By Published: March 7, 2024

The images were taken with a device that Doug Duncan invented to capture eclipses with a smartphone

Doug Duncan, an emeritus faculty member in the Department of Astrophysical and Planetary Sciences at the University of Colorado Boulder and the former director of the Fiske Planetarium, was recently among a select few recognized by the International Astronomical Union for their photos of the heavens.

The IAU’s Office of Astronomy for Education awarded prizes to about 30 people worldwide, including Duncan. The IAU said it selected the winners after receiving nearly 430 entries from 40 countries and territories worldwide for its third-annual astrophotography contest, which was judged by an international panel of astrophotographers and astronomy teachers.

Doug Duncan and solar eclipse progression

Doug Duncan, an emeritus faculty member in the CU Boulder Department of Astrophysical and Planetary Sciences, made this award-winning solar eclipse photo with his smartphone.

“The images of the sky captured by enthusiast stargazers can leave one in awe, but they can also be important teaching tools,” the IAU notes. It adds that the organization “sought out images of the motions of the heavens: from the Sun’s path across the sky through the year to the movement of the stars in the night sky and the changing phases of Venus.”

Duncan received an honorable mention award for his photos of a solar eclipse, taken with his smartphone. Images taken with smartphones or other mobile devices was one of five IAU photo award categories.

Under normal circumstances, attempting to capture a solar eclipse with an unaided smartphone camera is a very bad idea, Duncan says, noting the sun’s rays can harm a smartphone internal workings in the same way that looking at the sun for extended periods can damage people’s retinas.

Northern lights

Jason Johnson made this award-winning photo of the northern lights on a CU Alumni Association Roaming Buffaloes trip organized by Doug Duncan. (Photo: Jason Johnson)

However, that was not an issue for Duncan, thanks to his use of the Solar Snap—a product he designed to safely capture photos of solar eclipses with a special eclipse-viewing lens that attaches to the smartphone’s camera lens and software that controls a camera’s zoom, focus and exposure.

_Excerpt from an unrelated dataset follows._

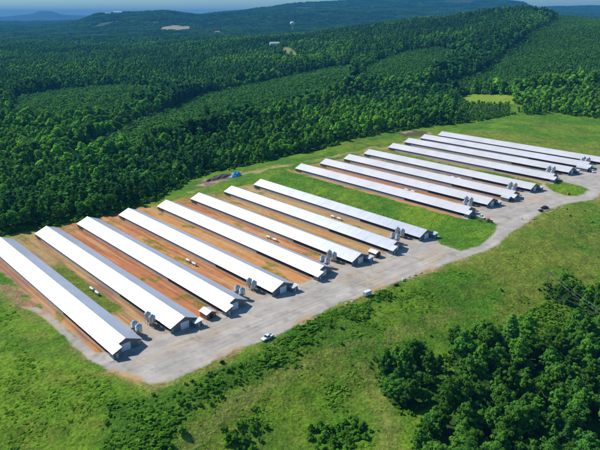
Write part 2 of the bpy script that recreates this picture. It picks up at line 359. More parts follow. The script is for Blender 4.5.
def leaf_mat(name, ca, cb, patch=True):
    m, nt, b, o = mat(name)
    oi = N(nt, 'ShaderNodeObjectInfo'); g = N(nt, 'ShaderNodeNewGeometry'); at_ = N(nt, 'ShaderNodeAttribute', attribute_name='leaf')
    col = mixc(nt, oi.outputs['Random'], c4(ca), c4(cb))
    big = noise(nt, g.outputs['Position'], .0045, 4, .6)
    if patch:
        col = mixc(nt, remap(nt, big.outputs[0], .48, .62, 0, .85), col, c4((cb[0] * 1.35, cb[1] * 1.25, cb[2] * .9)))
        col = mixc(nt, remap(nt, big.outputs[0], .46, .36, 0, .5), col, c4((ca[0] * .65, ca[1] * .72, ca[2] * 1.3)))
    wn = N(nt, 'ShaderNodeTexWhiteNoise', noise_dimensions='1D'); nt.links.new(oi.outputs['Random'], wn.inputs['W'])
    v = N(nt, 'ShaderNodeMath', operation='MULTIPLY'); nt.links.new(remap(nt, at_.outputs['Fac'], 0, 1, .6, 1.45), v.inputs[0]); nt.links.new(remap(nt, wn.outputs[0], 0, 1, .6, 1.4), v.inputs[1])
    cc = mulcol(nt, col, v.outputs[0]); nt.links.new(cc, b.inputs['Base Color'])
    b.inputs['Roughness'].default_value = 1; b.inputs['Specular IOR Level'].default_value = .0
    tr = N(nt, 'ShaderNodeBsdfTranslucent'); nt.links.new(mulcol(nt, cc, remap(nt, wn.outputs[0], 0, 1, 1.3, 1.3)), tr.inputs['Color'])
    ms = N(nt, 'ShaderNodeMixShader'); ms.inputs[0].default_value = .3
    nt.links.new(b.outputs[0], ms.inputs[1]); nt.links.new(tr.outputs[0], ms.inputs[2]); nt.links.new(ms.outputs[0], o.inputs[0])
    return m

M = dict(
    ground=ground_mat(),
    roof=roof_mat('galvanised_roofing', (.57, .59, .63), .45, .47),
    roof3=roof_mat('sunlit_far_roofing', (.66, .645, .65), .08, .5),  # far copy of the roofing, sunlit brightness put into a paler base
    roof2=roof_mat('pale_roofing', (.72, .72, .72), .35, .45),
    wall=plain('grey_sheet_wall', (.17, .17, .18), .6, .1, .15),
    knee=plain('pale_lower_wall', (.46, .44, .41), .8, 0, .2),
    curtain=plain('side_curtain', (.42, .42, .42), .8, 0, .12),
    dark=plain('dark_opening', (.015, .016, .018), .8),
    door=plain('white_door', (.75, .77, .80), .5, 0, .06),
    bin=plain('galvanised_bin', (.46, .51, .56), .38, .7, .08, 2.5),
    steel=plain('grey_steel', (.35, .36, .37), .5, .6),
    white=plain('white_paint', (.74, .74, .73), .4, 0, .03),
    glass=plain('dark_window_glass', (.02, .03, .04), .08, 0, .05, 1, .8),
    tyre=plain('tyre_rubber', (.02, .02, .02), .85),
    black=plain('black_paint', (.025, .025, .03), .4),
    maroon=plain('maroon_paint', (.10, .02, .035), .3),
    orange=plain('orange_paint', (.50, .12, .03), .5, 0, .2),
    rust=plain('rusty_steel', (.22, .09, .04), .85, 0, .3),
    red=plain('red_paint', (.45, .04, .02), .5),
    blue=plain('blue_tarp', (.05, .33, .62), .5, 0, .15),
    wood=plain('weathered_wood', (.20, .14, .09), .85, 0, .25),
    brown=plain('brown_boards', (.23, .13, .08), .8, 0, .2),
    soil=plain('dark_spoil', (.13, .10, .09), .95, 0, .4, .8),
    rock=plain('grey_stone', (.36, .34, .31), .9, 0, .25),
    straw=plain('old_hay', (.34, .25, .10), .95, 0, .25, 3),
    bark=plain('bark', (.10, .075, .05), .9, 0, .3, 2),
    skin=plain('skin', (.45, .28, .20), .6), shirt=plain('pale_shirt', (.75, .75, .76), .8), jeans=plain('dark_jeans', (.04, .05, .09), .9), hair=plain('dark_hair', (.03, .02, .015), .8),
    lamp=plain('lamp_lens', (.7, .68, .6), .15), tail=plain('red_lens', (.4, .02, .02), .2),
    leafA=leaf_mat('broadleaf_foliage', (.068, .225, .030), (.150, .340, .034)),
    leafP=leaf_mat('pine_foliage', (.042, .150, .034), (.080, .215, .036)),
    leafY=leaf_mat('young_pine_foliage', (.075, .225, .036), (.105, .265, .040), False),
    leafB=leaf_mat('bush_foliage', (.065, .190, .014), (.110, .260, .018), False),
    leafS=leaf_mat('scrub_foliage', (.095, .250, .014), (.170, .320, .022), False),
)

# ------------------------------------------------------------------ object helpers
def tag(o, label=None, cat=None, group=None, kind=None):
    if label: o['label'] = label
    if cat: o['category'] = cat
    if group: o['group'] = group
    if kind: o['kind'] = kind
    return o
def link(name, me, m=None, parent=None):
    o = bpy.data.objects.new(name, me); C.objects.link(o)
    if m is not None and me is not None and not me.materials: me.materials.append(m)
    if parent is not None: o.parent = parent
    return o
def empty(name, loc, rz=0):
    o = bpy.data.objects.new(name, None); C.objects.link(o); o.location = loc; o.rotation_euler = (0, 0, rz); o.empty_display_size = .5; return o
def kids(o): return [c for c in bpy.data.objects if c.parent is o]
def copy_tree(o, table, parent=None):
    c = o.copy(); C.objects.link(c); c.parent = parent
    for ch in table.get(o.name, []): copy_tree(ch, table, c)
    return c
def child_table():
    t = {}
    for o in bpy.data.objects:
        if o.parent: t.setdefault(o.parent.name, []).append(o)
    return t
class MB:
    def __init__(s): s.v = []; s.f = []
    def add(s, vs, fs):
        k = len(s.v); s.v += [tuple(p) for p in vs]; s.f += [tuple(i + k for i in f) for f in fs]; return s
    def box(s, x0, x1, y0, y1, z0, z1, M_=None):
        vs = [(x, y, z) for x in (x0, x1) for y in (y0, y1) for z in (z0, z1)]
        if M_: vs = [tuple(M_ @ Vector(p)) for p in vs]
        return s.add(vs, [(0, 1, 3, 2), (4, 6, 7, 5), (0, 4, 5, 1), (2, 3, 7, 6), (0, 2, 6, 4), (1, 5, 7, 3)])
    def prism(s, prof, y0, y1, axis='y'):       # profile in the plane across the axis
        n = len(prof)
        if axis == 'y': vs = [(a, y0, b) for a, b in prof] + [(a, y1, b) for a, b in prof]
        else: vs = [(y0, a, b) for a, b in prof] + [(y1, a, b) for a, b in prof]
        return s.add(vs, [tuple(range(n)), tuple(range(2 * n - 1, n - 1, -1))] + [(i, n + i, n + (i + 1) % n, (i + 1) % n) for i in range(n)])
    def tube(s, p, q, r, r2=None, n=8):
        p, q = Vector(p), Vector(q); d = (q - p).normalized(); a = d.orthogonal().normalized(); b = d.cross(a); r2 = r if r2 is None else r2
        vs = [p + (a * math.cos(t) + b * math.sin(t)) * r for t in [2 * math.pi * i / n for i in range(n)]] + [q + (a * math.cos(t) + b * math.sin(t)) * r2 for t in [2 * math.pi * i / n for i in range(n)]]
        return s.add(vs, [tuple(range(n)), tuple(range(2 * n - 1, n - 1, -1))] + [(i, n + i, n + (i + 1) % n, (i + 1) % n) for i in range(n)])
    def lathe(s, prof, n=20, c=(0, 0, 0)):
        vs = []; m_ = len(prof)
        for r, z in prof:
            for i in range(n): vs.append((c[0] + r * math.cos(2 * math.pi * i / n), c[1] + r * math.sin(2 * math.pi * i / n), c[2] + z))
        fs = [(j * n + i, j * n + (i + 1) % n, (j + 1) * n + (i + 1) % n, (j + 1) * n + i) for j in range(m_ - 1) for i in range(n)]
        fs += [tuple(range(n - 1, -1, -1)), tuple(range((m_ - 1) * n, m_ * n))]
        return s.add(vs, fs)
    def build(s, name, m, parent=None, smooth=False, bevel=0):
        me = bpy.data.meshes.new(name); me.from_pydata(s.v, [], s.f); me.update()
        import bmesh
        bm = bmesh.new(); bm.from_mesh(me); bmesh.ops.recalc_face_normals(bm, faces=bm.faces)
        if bevel: bmesh.ops.bevel(bm, geom=bm.edges[:], offset=bevel, segments=2, affect='EDGES', profile=.5)
        bm.to_mesh(me); bm.free()
        if smooth:
            me.polygons.foreach_set('use_smooth', [True] * len(me.polygons))
        return link(name, me, m, parent)
def quads_mesh(name, centers, normals, sizes, leafv, m, elong=1.0):
    n = len(centers)
    up = rng.normal(size=(n, 3)); t = np.cross(normals, up); t /= np.linalg.norm(t, axis=1)[:, None] + 1e-9
    b = np.cross(normals, t); s = sizes[:, None] * .5
    co = np.stack([centers - t * s - b * s * elong, centers + t * s - b * s * elong, centers + t * s * .8 + b * s * elong, centers - t * s * .8 + b * s * elong], 1).reshape(-1, 3)
    me = bpy.data.meshes.new(name); me.vertices.add(4 * n); me.vertices.foreach_set('co', co.astype(np.float32).ravel())
    me.loops.add(4 * n); me.loops.foreach_set('vertex_index', np.arange(4 * n, dtype=np.int32))
    me.polygons.add(n); me.polygons.foreach_set('loop_start', np.arange(0, 4 * n, 4, dtype=np.int32))
    me.update(calc_edges=True); me.validate()
    a = me.attributes.new('leaf', 'FLOAT', 'POINT'); a.data.foreach_set('value', np.repeat(leafv, 4).astype(np.float32))
    me.materials.append(m); return me

# ------------------------------------------------------------------ foliage meshes (unit metres)
def unit(n):
    d = rng.normal(size=(n, 3)); return d / np.linalg.norm(d, axis=1)[:, None]
def crown_broad(name, h, w, nclump, nleaf, size, m, base=.28, up=.45):
    cs, ns, lv = [], [], []
    for k in range(nclump):
        d = unit(1)[0]; rr = rng.random() ** .45
        tz = .5 + .5 * d[2] * rr
        prof = math.sin(math.pi * min(1, max(.06, .14 + .80 * tz))) ** .7
        c = np.array([d[0] * rr * w * .40 * prof * (1 + .25 * rng.normal()), d[1] * rr * w * .40 * prof * (1 + .25 * rng.normal()), h * (base + (1 - base) * (.08 + .84 * tz) + .02 * rng.normal())])
        r = w * ((.06 + .10 * rng.random()) if nclump > 60 else (.10 + .09 * rng.random())); u_ = unit(nleaf)
        u_[:, 2] *= .8
        p = c + u_ * r * (.55 + .45 * rng.random((nleaf, 1)))
        nn = u_ * 1.0 + unit(nleaf) * .45 + np.array([0, 0, up]); nn /= np.linalg.norm(nn, axis=1)[:, None]
        cs.append(p); ns.append(nn); lv.append(np.clip(rng.normal(.5, .2, nleaf) * .6 + rng.random() * .4, 0, 1))
    cs = np.concatenate(cs); ns = np.concatenate(ns); lv = np.concatenate(lv)
    return quads_mesh(name, cs, ns, size * (.7 + .6 * rng.random(len(cs))), lv, m)
def crown_pine(name, h, w, tiers, per, size, m, base=.22):
    cs, ns, lv = [], [], []
    for t in range(tiers):
        f = (t + .5) / tiers; z = h * (base + (1 - base) * f); r = w * .5 * (1 - f) ** .75 + .12
        for k in range(max(3, int(per * (1 - f * .7)))):
            a = rng.random() * 6.283; rr = r * (.35 + .65 * rng.random() ** .5)
            n_ = 5
            p = np.array([math.cos(a) * rr, math.sin(a) * rr, z - rr * .18]) + rng.normal(size=(n_, 3)) * size * .45
            nn = np.array([math.cos(a) * .5, math.sin(a) * .5, 1.1]) + rng.normal(size=(n_, 3)) * .45; nn /= np.linalg.norm(nn, axis=1)[:, None]
            cs.append(p); ns.append(nn); lv.append(rng.random(n_))
    cs = np.concatenate(cs); ns = np.concatenate(ns); lv = np.concatenate(lv)
    return quads_mesh(name, cs, ns, size * (.7 + .6 * rng.random(len(cs))), lv, m)
def trunk_mesh(name, h, r, lean=.3, limbs=5, top=.72):
    mb = MB(); pts = [Vector((lean * math.sin(k * 1.3) * .4 * k / 4, lean * math.cos(k * 1.7) * .3 * k / 4, -.4 + (h * top + .4) * k / 5)) for k in range(6)]
    for k in range(5): mb.tube(pts[k], pts[k + 1], r * (1 - k * .17), r * (1 - (k + 1) * .17), 7)
    for k in range(limbs):
        a = k * 2.4; z = h * (.28 + .38 * k / max(1, limbs)); p = Vector((0, 0, z)); q = p + Vector((math.cos(a), math.sin(a), .75)) * h * .2
        mb.tube(p, q, r * .42, r * .12, 5)
    me = bpy.data.meshes.new(name); me.from_pydata(mb.v, [], mb.f); me.update(); me.materials.append(M['bark']); return me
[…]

After about two years in research and development by Duncan, the Solar Snap is marketed by Bartlett, Tennessee-based American Paper Optics, which he says has sold about 50,000 Solar Snaps.

As for winning the astrophography award from the IAU, Duncan says, “It was a nice to be recognized. I’m particularly happy for the recognition it brings to the Solar Snap, which is the first invention I followed from the idea through completion. And people who use it are quite happy with it, so that makes me feel good.”

Duncan adds that he is just as happy that one of winning photos in the smartphones categories was taken by a participant in a CU Alumni Association Roaming Buffaloes trip that he organized last year to view the northern lights. Duncan said he was happy to give some photo tips to Jason Johnson, who won an IAU award for his photo "Northern Lights Color."

Meanwhile, Duncan is gearing up for his next Roaming Buffaloes trip, to witness a full eclipse next month in Texas, an event he is calling “Totality Over Texas.”

And after that?

“Well, I was thinking of retiring,” he says with a chuckle. “But the next total eclipse I’m focused on is in the summer of 2026 in Spain, pretty close to Barcelona and Valencia. And if an eclipse is happening in a really beautiful place, that’s when I’m very tempted to go.”